MD: Can you describe your PhD research?

TB: Under Ray Hilborn’s direction, I studied the effect of individual transferable quotas (ITQs) on fishing behavior: how ITQs affected discards and when people fish. I compared two fisheries—one in British Columbia using an ITQ system, and the other on the West Coast, which limited allowable catch of a species by two-month periods for each boat.

The BC people fished very differently, discarding less, catching their full quota, and avoiding overfishing. While the West Coast fisheries were allowed to exceed the species quota, excess had to be discarded—very wasteful. ITQs set a fixed quota including discards, which motivates fishermen to improve their fishing techniques.

Primarily, I looked at spatial changes. There’s a lot of movement and year-to-year variability. If you have a constraint on a species, say because they have low numbers, and you’re likely to catch them, an ITQ system encourages you to avoid areas where these fish occur. Fishers are increasingly sharing information to help others avoid exceeding quota. Also, if you do exceed your quota, you can lease quota from others if they’re willing. Now, the West Coast has shifted to the ITQ system as well.

MD: After earning your PhD, you spent a couple of years conducting research on southern bluefin tuna and blue whales back in Cape Town, and then returned to SAFS in 2007.

I returned to Cape Town and worked for the Commission for the Conservation of Southern Bluefin Tuna. This species is very overfished. Most of the controversy centers on the Atlantic, which is interesting since the southern stocks are more depleted. They’re below 10% of historical numbers and still being fished fairly hard.
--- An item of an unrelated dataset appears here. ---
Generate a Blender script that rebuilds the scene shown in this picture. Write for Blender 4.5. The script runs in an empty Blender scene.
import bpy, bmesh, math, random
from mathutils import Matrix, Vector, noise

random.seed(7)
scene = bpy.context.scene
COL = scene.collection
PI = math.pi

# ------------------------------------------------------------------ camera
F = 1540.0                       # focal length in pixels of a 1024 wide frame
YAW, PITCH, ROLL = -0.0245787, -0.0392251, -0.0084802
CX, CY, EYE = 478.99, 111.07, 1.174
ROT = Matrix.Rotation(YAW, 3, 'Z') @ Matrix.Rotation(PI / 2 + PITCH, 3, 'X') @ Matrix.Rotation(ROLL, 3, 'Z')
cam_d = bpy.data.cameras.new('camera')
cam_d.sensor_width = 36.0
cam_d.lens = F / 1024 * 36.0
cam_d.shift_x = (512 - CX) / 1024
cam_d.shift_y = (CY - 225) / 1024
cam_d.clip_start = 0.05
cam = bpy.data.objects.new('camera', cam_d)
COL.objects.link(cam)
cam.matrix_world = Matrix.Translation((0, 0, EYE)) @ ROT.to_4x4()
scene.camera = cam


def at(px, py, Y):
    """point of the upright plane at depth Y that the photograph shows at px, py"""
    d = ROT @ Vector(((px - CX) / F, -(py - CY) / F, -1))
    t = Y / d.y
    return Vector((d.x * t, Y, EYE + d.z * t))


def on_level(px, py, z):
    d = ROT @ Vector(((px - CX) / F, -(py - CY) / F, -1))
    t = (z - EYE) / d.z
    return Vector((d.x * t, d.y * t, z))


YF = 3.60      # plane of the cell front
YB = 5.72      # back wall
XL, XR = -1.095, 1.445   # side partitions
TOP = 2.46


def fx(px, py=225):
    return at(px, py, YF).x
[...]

Because multiple countries are fishing the same stock, it’s been very difficult to get everyone to agree to reduce fishing effort. Catches have come down from 35,000 to 10,000 metric tons, but they need to come down further.

I also did a lot of blue whale and humpback whale research, looking at where they occurred, trends over time, how to separate sub-species out, and minimum abundance.
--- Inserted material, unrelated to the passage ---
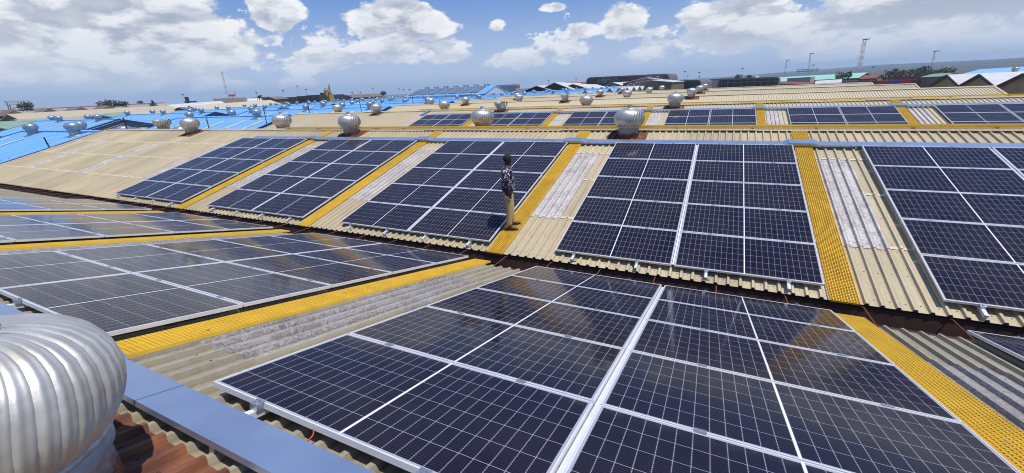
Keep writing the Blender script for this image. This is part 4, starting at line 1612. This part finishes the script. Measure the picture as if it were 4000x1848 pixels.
def rounded_hall(label, pl, pr, depth, r, z0, facade, name='terminal_hall', frieze=None):
    """hall with a rounded-rectangle front: pl and pr are the top corners of the front"""
    a, c = Vector(pl), Vector(pr)
    d = Vector((c.x - a.x, c.y - a.y, 0))
    L = d.length
    d.normalize()
    back = Vector((-d.y, d.x, 0))
    if back.dot(Vector((a.x, a.y, 0)) - Vector((CAM_LOC.x, CAM_LOC.y, 0))) < 0:
        back = -back
    zt = a.z
    zt2 = c.z
    RM = Matrix(((d.x, back.x, 0, (a.x + c.x) / 2), (d.y, back.y, 0, (a.y + c.y) / 2), (0, 0, 1, GZ), (0, 0, 0, 1)))
    root = thing(name, label, 'building', RM)

    def outline(inset):
        pts = []
        x0, x1 = -L / 2 + inset, L / 2 - inset
        rr = max(0.4, r - inset)
        pts.append((x0 - 1.2, z0 - GZ))
        for i in range(6):
            t = i / 5 * math.pi / 2
            pts.append((x0 + rr - rr * math.cos(t), zt - GZ - inset - rr + rr * math.sin(t)))
        for i in range(6):
            t = math.pi / 2 * (1 - i / 5)
            pts.append((x1 - rr + rr * math.cos(t), zt2 - GZ - inset - rr + rr * math.sin(t)))
        pts.append((x1 + 1.2, z0 - GZ))
        return pts
    o_, i_ = outline(0), outline(0.75)
    b = MB()
    n = len(o_)
    vs = [(x, 0, z) for (x, z) in o_] + [(x, 0, z) for (x, z) in i_] + [(x, depth, z) for (x, z) in o_] + [(x, 1.0, z) for (x, z) in i_]
    fs = []
    for i in range(n - 1):
        fs += [(i, i + 1, n + i + 1, n + i), (i, i + 1, 2 * n + i + 1, 2 * n + i), (n + i, n + i + 1, 3 * n + i + 1, 3 * n + i)]
    fs.append(tuple(range(2 * n, 3 * n)))
    b.add(vs, fs)
    b.build('shell', M_SHELL, root)
    b = MB()
    b.poly([(x, 1.0, z) for (x, z) in i_])
    b.build('glazing', facade, root)
    if frieze:
        b = MB()
        b.box(-L * 0.36, L * 0.42, 0.72, 0.95, zt - GZ - 3.9, zt - GZ - 1.2)
        o = b.build('frieze', frieze, root)
    return root, RM, L


rounded_hall('big dark rounded hall with a red and white frieze on the skyline', along(2290, 303, 285), along(2618, 286.5, 268), 18, 2.6, GZ, M_GLASSD, frieze=mural_mat())
rounded_hall('low dark rounded building right of the big hall', along(2640, 314.5, 265), along(2740, 311, 262), 30, 2.0, GZ, M_CHAR)
root, RM, L = rounded_hall('long low dark glazed building with a grey roof edge behind the last cream ridge', along(2806, 307.5, 240), along(3046, 299.5, 238), 22, 1.4, GZ, M_GLASSD)
b = MB()
for i in range(9):
    x = -L * 0.44 + i * L * 0.11
    b.box(x - 0.12, x + 0.12, 0.80, 0.97, 4.2, 10.6)
b.build('mullion', M_SHELL, root)
b = MB()
b.box(-L * 0.47, L * 0.47, 0.6, 0.78, 9.15, 9.5)
b.build('sun_shade', M_SHELL, root)
b = MB()
a, c = along(2740, 316, 300), along(2825, 312, 300)
b.extrude([Vector((a.x, a.y, GZ)), Vector((c.x, c.y, GZ)), c, a], Vector((1, 4, 0)))
tag(b.build('clad_hall', M_GREYROOF), 'pale grey clad hall between the two dark rounded buildings', 'building')
b = MB()
a, c = along(2735, 311, 420), along(2990, 303, 430)
b.extrude([Vector((a.x, a.y, GZ)), Vector((c.x, c.y, GZ)), c, a], Vector((1, 6, 0)))
tag(b.build('distant_block', M_CHAR), 'long dark block low on the horizon behind the glazed building', 'building')
# satellite dish on the glazed building
c = along(2960, 301, 246)
b = MB()
b.lathe([(0.0, 0.0), (0.5, 0.08), (0.9, 0.28), (0.86, 0.30), (0.45, 0.12), (0, 0.05)], 14, Matrix.Translation(c + Vector((0, 0, 0.4))) @ Matrix.Rotation(R(70), 4, 'X'), cap=False)
b.tube([c + Vector((0, 0.3, -1.2)), c + Vector((0, 0.2, 0.4))], 0.08, 6)
tag(b.build('satellite_dish', M_WHITE), 'white satellite dish on the long glazed building', 'satellite dish')

# mint roofed long hall and its neighbours on the right
root, inv, p, q, d, n = far_shed('long hall with a mint green roof on the right', along(3030, 304, 300), along(3385, 284.5, 285), 10, 2.2, M_MINT, M_REDROOF)
b = MB()
for i in range(24):
    t = (i + 0.5) / 24
    c = p + (q - p) * t
    e = -n if (n.dot(Vector((c.x, c.y, 0)) - Vector((CAM_LOC.x, CAM_LOC.y, 0))) > 0) else n
    c = c + e * 10.1
    M = Matrix(((d.x, e.x, 0, c.x), (d.y, e.y, 0, c.y), (0, 0, 1, c.z - 2.2), (0, 0, 0, 1)))
    o = MB()
    o.box(-1.0, 1.0, -0.02, 0.08, -2.1, -0.7, M)
    o.build('window', M_CONC, root, inv)
RM = T(*along(3110, 330, 262).to_2d(), GZ)
root = thing('concrete_building', 'unfinished grey concrete building with small square windows before the mint roof', 'building', RM)
a, c = along(3076, 306, 262), along(3168, 300, 260)
d = Vector((c.x - a.x, c.y - a.y, 0))
b = MB()
b.extrude([Vector((a.x, a.y, GZ)), Vector((c.x, c.y, GZ)), c, a], Vector((-d.y, d.x, 0)).normalized() * 9)
b.build('wall', M_CONC, root, RM.inverted())
dn = d.normalized()
for i in range(6):
    pt = a + (c - a) * ((i + 0.6) / 6.2)
    b = MB()
    fwd = Vector((dn.y, -dn.x, 0))
    M = Matrix(((dn.x, fwd.x, 0, pt.x), (dn.y, fwd.y, 0, pt.y), (0, 0, 1, pt.z), (0, 0, 0, 1)))
    b.box(-0.55, 0.55, 0.01, 0.12, -3.6, -2.3, M)
    b.build('window', M_GLASSD, root, RM.inverted())
far_shed('low white roof beside the containers', along(3190, 317, 250), along(3285, 311, 250), 5, 1.2, M_WHITE, M_BROWN2)
far_shed('low pink roof before the mint hall', along(3060, 320, 255), along(3185, 322, 250), 4, 0.8, M_REDROOF, M_BROWN2)
far_shed('long low red brick building right below the mint roof', along(3160, 307, 290), along(3440, 292, 280), 6, 1.5, M_REDROOF, M_BROWN2)
far_shed('orange roofed house among the bushes on the right', along(3462, 290, 420), along(3495, 287, 420), 7, 2.6, mat('orange_tile_roof', (0.45, 0.17, 0.09), rough=0.8), M_CONC)
far_shed('second orange roofed house, nearer the lattice mast on the right', along(3530, 291, 430), along(3562, 288, 430), 7, 2.6, bpy.data.materials['orange_tile_roof'], M_CONC)
far_shed('pale green roofed hut left of the brown gables', along(3650, 290, 250), along(3725, 286, 245), 5, 1.0, M_GREENROOF, M_BROWN2)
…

I returned to SAFS to develop run reconstruction models to distinguish stocks of Bristol Bay sockeye salmon, which migrated to different rivers but were caught all together. I also conducted some global scale analyses—the state of global fisheries—that brought together a group of scientists including Boris Worm and Ray Hilborn.
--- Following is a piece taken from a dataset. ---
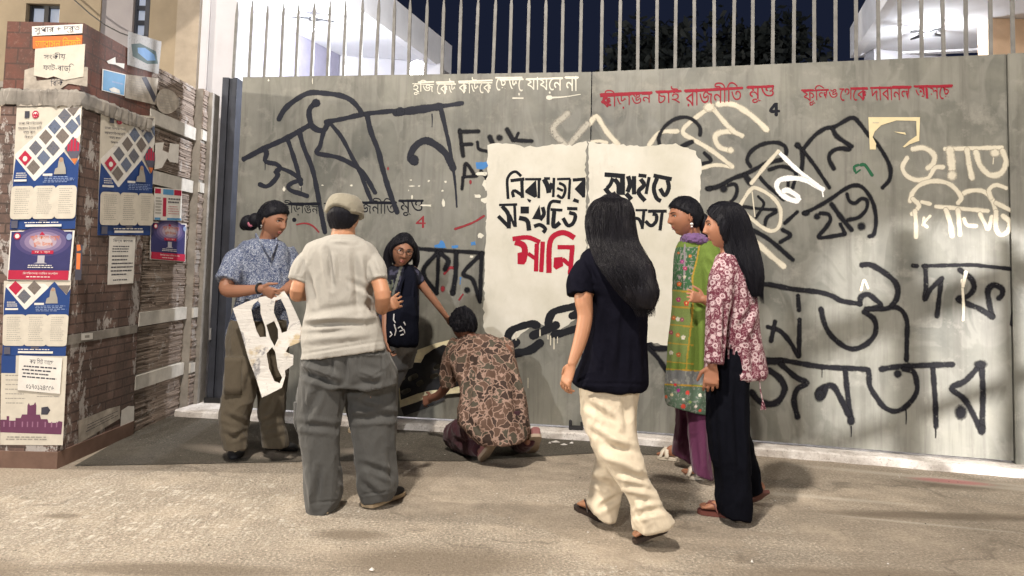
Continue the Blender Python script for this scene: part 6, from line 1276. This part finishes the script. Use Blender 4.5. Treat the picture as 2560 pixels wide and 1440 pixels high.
m_ = MB(); m_.sphere(P(1757,556,4.9), (.045,.05,.06), 0, 12); m_.tube([P(1758,560,4.9), P(1766,590,4.93), P(1768,640,4.98), P(1766,690,5.0)], [.03,.028,.024,.012], 10); part('ponytail', m_, M_hair, root, smooth=True)
m_ = MB(); c = H6.W((-.082, -.004, -.040)); 
for sx in (-1, 1): c = H6.W((sx*.083, -.004, -.046)); m_.sphere(c, .011, 0, 8); m_.sphere(c-Vector((0,0,.016)), .007, 0, 8)
part('earring', m_, plain('pearl_silver', (.75, .74, .72), .25, metal=.4), root, smooth=True)
M_green = dyed('green_embroidered_cotton', .25)
FLW = [(1100,565,5),(1195,590,6),(1130,635,8),(1155,690,8),(1105,820,9),(1100,945,9),(1165,975,10),(1060,1095,8),(1095,1105,8),(1130,1110,8),(1040,1215,8),(1095,1235,8),(1140,1255,8),(1040,1380,8),(1100,1395,9),(1150,760,6),(1110,760,5)]
FC = [(.45,.10,.04),(.50,.14,.03),(.30,.02,.22),(.38,.02,.14),(.55,.10,.03),(.35,.02,.14),(.50,.05,.03),(.50,.10,.03),(.6,.58,.52),(.28,.02,.14),(.33,.02,.10),(.48,.12,.04),(.66,.63,.57),(.6,.58,.52),(.45,.10,.04),(.55,.5,.4),(.35,.3,.35)]
def paint6(v, nn):
    q = proj(v); c = np.tile([.135, .205, .04], (len(v), 1)); Z = lambda x, y: (1360+x/3.273, 460+y/3.273); Y7 = lambda x, y: (1360+x/2.77, 880+y/2.77)
    edge = np.interp(q[:, 1], [597, 640, 692, 735, 796, 900, 952], [1747, 1742, 1731, 1733, 1730, 1717, 1716])
    inp = q[:, 0] < edge; yoke = inp & (q[:, 1] > 618) & (q[:, 1] < 724); t = vnoise(v*60, 4)
    c[yoke] = [.04, .115, .05]; c[yoke & (np.abs(t) < .12)] = [.24, .24, .22]; pan = inp & (q[:, 1] >= 724) & (q[:, 1] < 905); c[pan] = [.165, .225, .07]
    def line(a, b, w, col):
        a, b = np.array(a), np.array(b); ab = b-a; tt = np.clip(((q-a)@ab)/(ab@ab), 0, 1); c[np.hypot(*(q-a-tt[:, None]*ab).T) < w] = col
    YL = [.40, .25, .035]
    for y in (726, 766, 812, 858, 905): line((1660, y-2), (1733, y+5), 1.7, YL)
    pts = [(1748, 615), (1742, 650), (1731, 692), (1733, 735), (1730, 796), (1717, 900), (1716, 952)]
    for a, b in zip(pts, pts[1:]): line(a, b, 2.0, YL)
    line((1693, 600), (1690, 618), 1.5, YL); line((1712, 612), (1710, 700), 2.2, [.25, .22, .24])
    for (x, y, r), col in zip(FLW, FC):
        p = np.array(Z(x, y)); d = np.hypot(*(q-p).T)*(1+.12*np.sin(5*np.arctan2(q[:, 1]-p[1], q[:, 0]-p[0]))); c[d < r*.62] = col; c[d < r*.18] = [.6, .5, .2]
    lo = q[:, 1]+ .10*(1700-q[:, 0])*-1; b1 = (q[:, 1] > 926) & (q[:, 1] < 962); c[b1] = [.16, .17, .18]; c[b1 & (t > .3)] = [.26, .27, .26]; b2 = q[:, 1] >= 964; c[b2] = [.075, .12, .085]; c[b2 & (np.abs(t) < .1)] = [.20, .22, .2]
    line((1655, 922), (1790, 930), 1.6, YL); line((1655, 960), (1790, 968), 1.8, YL)
    for x, y, r, col in ((1678,955,4,(.6,.55,.5)),(1688,962,5,(.5,.03,.05)),(1696,976,6,(.28,.02,.2)),(1719,982,7,(.5,.05,.04)),(1750,988,6,(.62,.6,.52)),(1679,987,5,(.5,.45,.3)),(1665,992,5,(.5,.1,.04)),(1709,998,4,(.62,.6,.52)),(1708,1016,8,(.5,.06,.04)),(1740,1016,5,(.62,.55,.5)),(1750,1026,5,(.5,.06,.04)),(1725,1005,5,(.2,.3,.1))):
        d = np.hypot(*(q-np.array((x, y))).T); c[d < r*.75] = col
    return c
g = MB(); body_rows(g, T, 4.9, .135); limb(g, [(1756,618,4.84,28),(1776,645,4.81,31),(1788,690,4.78,26),(1794,722,4.76,23)], flat=True)
garment('kameez', g, M_green, root, .0055, 5, [(.004, 9, 3)], [(1740,760,1738,1000,8,-.012),(1755,780,1752,1000,8,.012),(1690,780,1680,980,7,.008),(1700,860,1694,1010,7,-.012),(1765,650,1790,690,6,-.01),(1775,640,1796,665,6,.008)], seed=14, paint=paint6)
g = MB(); body_rows(g, [(586,1710,1752,.10,4.87),(596,1704,1766,.115,4.87),(606,1706,1772,.12,4.88),(614,1716,1764,.10,4.89)], 4.88, .1); garment('scarf', g, cloth('purple_scarf', (.16, .085, .21), fold=.8, fscale=22), root, .006, 3, [(.007, 30, 55)], seed=15)
M_purple = cloth('plum_trousers', (.072, .016, .048), fold=.45)
g = MB(); body_rows(g, [(920,1692,1764),(985,1694,1760)], 4.92, .09); body_rows(g, [(930,1692,1760,.09,4.95),(1000,1690,1745,.085,4.99),(1060,1690,1735,.08,5.02),(1110,1684,1736,.08,5.08),(1682,1134,1735,1160,5.12,5.12,.085)], 5, .08); body_rows(g, [(930,1708,1772,.09,4.92),(1000,1714,1772,.085,4.89),(1080,1722,1774,.085,4.83),(1140,1728,1776,.085,4.79),(1736,1180,1780,1198,4.76,4.76,.085)], 4.8, .08)
garment('trousers', g, M_purple, root, .0075, 4, [(.007, 12, 4)], [(1715,1045,1705,1140,6,-.012),(1740,1050,1750,1180,7,-.012),(1760,1050,1765,1180,6,.01)], seed=16)
M_wsand = plain('white_sandal', (.70, .64, .54), .5)
sandal(root, G(1690,1152)+Vector((0,0,.02)), G(1646,1146)+Vector((0,0,.02)), M_wsand, M_wsand, .043); sandal(root, G(1778,1200)+Vector((0,0,.02)), G(1705,1194)+Vector((0,0,.02)), M_wsand, M_wsand, .043)

# ---------------- 7: woman in the maroon print kurta
root = person('woman with straight long hair in maroon and white block print kurta and black trousers', G(1830, 1285))
T = [(628,1806,1848,.07,4.08),(642,1790,1866,.11,4.08),(671,1784,1873,.13),(704,1776,1880),(766,1768,1890),(827,1765,1895),(872,1763,1907),(915,1763,1915),(1764,936,1916,930,4.08,4.08,.15),(1775,946,1908,944,4.08,4.08,.145)]
bm_ = MB(); core(bm_, T[:-1], 4.08, .13); H7 = Head(P(1813,566,4.06), (-.96,.26,-.06), h=.236).add(bm_); limb(bm_, [(1822,598,4.07,24),(1826,625,4.08,25),(1828,660,4.08,30)])
limb(bm_, [(1818,670,4.02,26),(1800,740,3.95,20),(1790,800,3.92,18),(1785,860,3.90,15),(1781,916,3.88,11)]); hand(bm_, P(1781,914,3.88), P(1775,980,3.88)-P(1781,914,3.88), (.7,.6,0), (-.75,.2,0), .17, .5, spread=.03, wr=.023)
limb(bm_, [(1858,670,4.16,26),(1872,740,4.2,20),(1868,820,4.2,17),(1850,890,4.15,12)]); hand(bm_, P(1850,890,4.15), (0,.1,-1), (-.5,-.5,0), (-.7,.3,0), .17, .5)
limb(bm_, [(1815,950,4.04,46),(1820,1100,4.02,34),(1836,1270,4.02,18)], .60); limb(bm_, [(1845,950,4.16,42),(1855,1100,4.24,30),(1890,1230,4.28,17)], .60)
foot(bm_, G(1832,1294)+Vector((0,0,.022)), G(1748,1281)+Vector((0,0,.022)), 1); foot(bm_, P(1910,1226,4.28), G(1876,1258)+Vector((0,0,.02)), -1)
finish_body(bm_, S_red, root); H7.features(root, None, FEAT); h_ = H7.hair(root, M_hair, LOOSE, .017, rough=.0015); scalp_strands(H7, root, M_hair, LOOSE, .017, 350, np.random.default_rng(37), .11, parent=h_)
HR = rowpts(densify(norm_rows([(507,1804,1838,.05,4.07),(516,1790,1850,.09,4.06),(540,1786,1866,.11,4.06),(576,1796,1878,.11,4.06),(610,1808,1890,.10,4.05),(643,1822,1899,.085,4.02),(689,1848,1908,.055,3.98),(741,1878,1904,.02,3.97)], 4.05, .1), 4), 36, 2.1)
A = np.array([[tuple(p) for p in r] for r in HR]); n_ = vnoise(A.reshape(-1, 3)*np.array([60, 60, 3]), 8)*.004; Cn = A.mean(1, keepdims=True); A = A+(A-Cn)/np.linalg.norm(A-Cn, axis=2, keepdims=True)*n_.reshape(A.shape[:2])[..., None]
m_ = MB(); m_.rings([[Vector(p) for p in r] for r in A]); strands(m_, HR, 900, np.random.default_rng(22), (.0, .15), (.7, 1.05), (0, 6.283), (.99, 1.03), .005, 5, .0015); part('long_hair', m_, M_hair, root, smooth=True)
def blockprint():
    s = N('maroon_block_print'); v = s.n('TexVoronoi'); s.set(v, Scale=30.0, Randomness=.8); s.l(s.tc.outputs['Object'], v.inputs['Vector']); n = s.noise(75, 3, .6); n2 = s.noise(42, 2, .5, None, 1.5)
    d = s.math('ADD', v.outputs[0], s.math('MULTIPLY', s.math('SUBTRACT', n, .5), .22))
    c = s.mix(s.ramp(d, [(.20, 0), (.25, 1), (.40, 1), (.46, 0)]), (.13, .03, .05), (.52, .40, .42)); c = s.mix(s.ramp(d, [(.07, .9), (.12, 0)]), c, (.50, .33, .34)); c = s.mix(s.ramp(s.math('ABSOLUTE', s.math('SUBTRACT', n2, .5)), [(.012, .85), (.035, 0)]), c, (.56, .42, .44))
    f = s.noise(9, 3, .5, s.coord((1, 1, .45)), .8); return s.fin(c, .85, s.bump(f, .35, .02), 0, .2)
M_block = blockprint()
g = MB(); body_rows(g, T, 4.08, .142); limb(g, [(1822,655,4.03,34),(1806,700,3.97,33),(1795,770,3.93,29),(1788,850,3.90,26),(1784,908,3.88,24)], flat=True)
o = garment('kurta', g, M_block, root, .0075, 4, [(.005, 10, 4)], [(1870,690,1880,760,7,-.012),(1885,760,1850,820,7,-.014),(1890,790,1860,850,7,.014),(1880,840,1890,930,8,-.012),(1815,760,1812,900,7,-.02),(1855,850,1868,940,8,.012),(1800,690,1780,720,6,-.008)], seed=17)
# open the side slit of the kurta
me = o.data; vv = np.zeros(len(me.vertices)*3); me.vertices.foreach_get('co', vv); q = proj(vv.reshape(-1, 3)+np.array(root.location)); y = q[:, 1]
ins = (y > 857) & (q[:, 0] > np.interp(y, [857, 950], [1825, 1812])) & (q[:, 0] < np.interp(y, [857, 950], [1828, 1854])); vv3 = vv.reshape(-1, 3)[:, 1]+root.location[1] < 4.05
bmx = __import__('bmesh').new(); bmx.from_mesh(me); bmx.faces.ensure_lookup_table(); idx = set(np.where(ins & vv3)[0])
__import__('bmesh').ops.delete(bmx, geom=[f for f in bmx.faces if all(w.index in idx for w in f.verts)], context='FACES_ONLY'); bmx.to_mesh(me); bmx.free()
M_bt = cloth('black_trousers', (.005, .0055, .009), .1, .3, rough=.9)
g = MB(); body_rows(g, [(840,1780,1878,.11,4.07),(930,1768,1868,.115,4.05),(1000,1767,1867,.112,4.04),(1060,1769,1868,.11,4.03),(1120,1776,1870,.105,4.02),(1198,1789,1876,.10,4.02),(1250,1790,1878,.10,4.02),(1800,1283,1872,1297,4.02,4.02,.10)], 4.02, .1); body_rows(g, [(900,1790,1868,.09,4.10),(1040,1800,1868,.09,4.16),(1125,1818,1882,.085,4.22),(1180,1834,1896,.085,4.26),(1852,1236,1906,1222,4.28,4.28,.085)], 4.2, .085)
garment('trousers', g, M_bt, root, .008, 4, [(.007, 10, 4)], [(1800,960,1815,1250,9,.012),(1840,960,1850,1240,9,-.012)], seed=18)
M_rs = plain('red_brown_sandal', (.16, .055, .045), .45)
sandal(root, G(1832,1294)+Vector((0,0,.018)), G(1748,1281)+Vector((0,0,.018)), M_rs, M_rs, .044, 'thong'); sandal(root, P(1910,1226,4.28)-Vector((0,0,.003)), G(1876,1258)+Vector((0,0,.018)), M_rs, M_rs, .044, 'thong')
m_ = MB(); m_.tube([P(1898,944,3.98), P(1901,975,3.97), P(1907,1004,3.97)], .0035, 5)
for k in range(9): m_.tube([P(1907,1003,3.97), P(1902+1.6*k,1022+RNG.uniform(-3,3),3.97)], [.004,.002], 4)
part('tassel', m_, M_block, root)

# ---------------- grit and scraps lying about
def litter():
    g = np.random.default_rng(5); m_ = MB()
    for _ in range(700):
        x, y = g.uniform(-3.3, 4.6), g.uniform(2.9, 6.0); s_ = g.uniform(.0015, .006); z = .006
        a = g.uniform(0, 6.28); p = [Vector((x+s_*g.uniform(.5, 1.2)*math.cos(a+k*1.571), y+s_*g.uniform(.5, 1.2)*math.sin(a+k*1.571), z)) for k in range(4)]
        t = Vector((x, y, z+s_*g.uniform(.3, .9))); m_.add(p+[t], [(0, 1, 4), (1, 2, 4), (2, 3, 4), (3, 0, 4)], int(g.integers(0, 3)))
    for x, y, s_ in ((1390,1105,.05),(1410,1112,.03),(1375,1108,.02),(1430,1108,.025),(1880,1405,.012),(930,1425,.02)):
        c = G(x, y, .008); p = [c+Vector((s_*g.uniform(.4, 1)*math.cos(k*1.05), s_*.6*g.uniform(.4, 1)*math.sin(k*1.05), 0)) for k in range(6)]; m_.add(p+[c+Vector((0, 0, .012))], [(k, (k+1) % 6, 6) for k in range(6)], 2)
    return tag(mesh_obj('litter', m_, [plain('dark_grit', (.06, .05, .04)), plain('pale_grit', (.40, .36, .30)), plain('plaster_crumbs', (.62, .60, .57))], base=(0, 4, 0)), 'grit, paper crumbs and plaster bits scattered over the concrete', 'litter', kind='stuff')
litter()
for r_ in ROOTS:
    if '_b' in r_: del r_['_b']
MD: This was pursuant to the Boris Worm publication that raised considerable controversy.

TB: In 2006, Boris and several co-authors published a paper that had little to do with predicting fisheries collapse. But, they included one brief sentence that predicted the collapse of all fisheries by 2048, which got the attention of the press.

The paper was heavily criticized, including by Ray and me. Then, Ray and Boris decided to work together to arrive at some consensus. Working with people with such different perspectives was one of the most rewarding experiences I’ve had.

In the resulting 2009 Science article, we noted that while biomass is low, the fishing pressure is lower than expected. Projections show that most fisheries should rebuild and get better. It was the first sign that fisheries aren’t on a continuous downslope towards complete collapse. There are signs of recovery—not everywhere, but in many instances.

MD: You continued this focus in a more recent study on trophic levels and catch data.

TB: Daniel Pauly published one of the most highly cited papers of all time—Fishing Down the Marine Food Webs—in which he said that we first fished out the big fish, then moved down the web and, eventually, all that will remain is jellyfish and plankton.

He based this conclusion on catch data, which can vary because of management, economics, and many other factors. Instead, I thought we should look at what’s in the ecosystem, using surveys and assessments, which we had compiled for the Science paper. We also used ecosystem models to predict what you’d likely see. We found that catches of many top predators, instead of declining, have been increasing for some time. At virtually every level of the food web we’re catching more than ever. However, we have also increased fishing pressure, and that’s not good, either. We published our findings in Nature last year.

MD: Last September, you joined the SAFS faculty.

TB: I was very fortunate to get this position, which arose from a collaboration among SAFS, the College of the Environment, and NOAA Fisheries to hire two new faculty with strong quantitative skills. The goal is to increase the number of people we train who will be useful to NOAA. I look forward to taking on students and teaching, as well as expanding my research program.

MD: You already taught a class last winter.

TB: I coordinated the Bevan Series on Sustainable Fisheries, which included undergraduate and graduate discussion courses focusing on seminar topics.

This series invites speakers from across the USA and other countries—and not just scientists: we’ve had politicians and film makers—and always draws a good crowd. I'll coordinate next year’s series as well, which will be more general instead of focusing on a specific topic. This year, the focus was on ocean acidification.

Also, I will be teaching a new course on how to do graphics in the programming language, R, in Fall 2011. And in spring 2012, I’ll be teaching Fish 458, the modeling course that Ray Hilborn has taught for many years.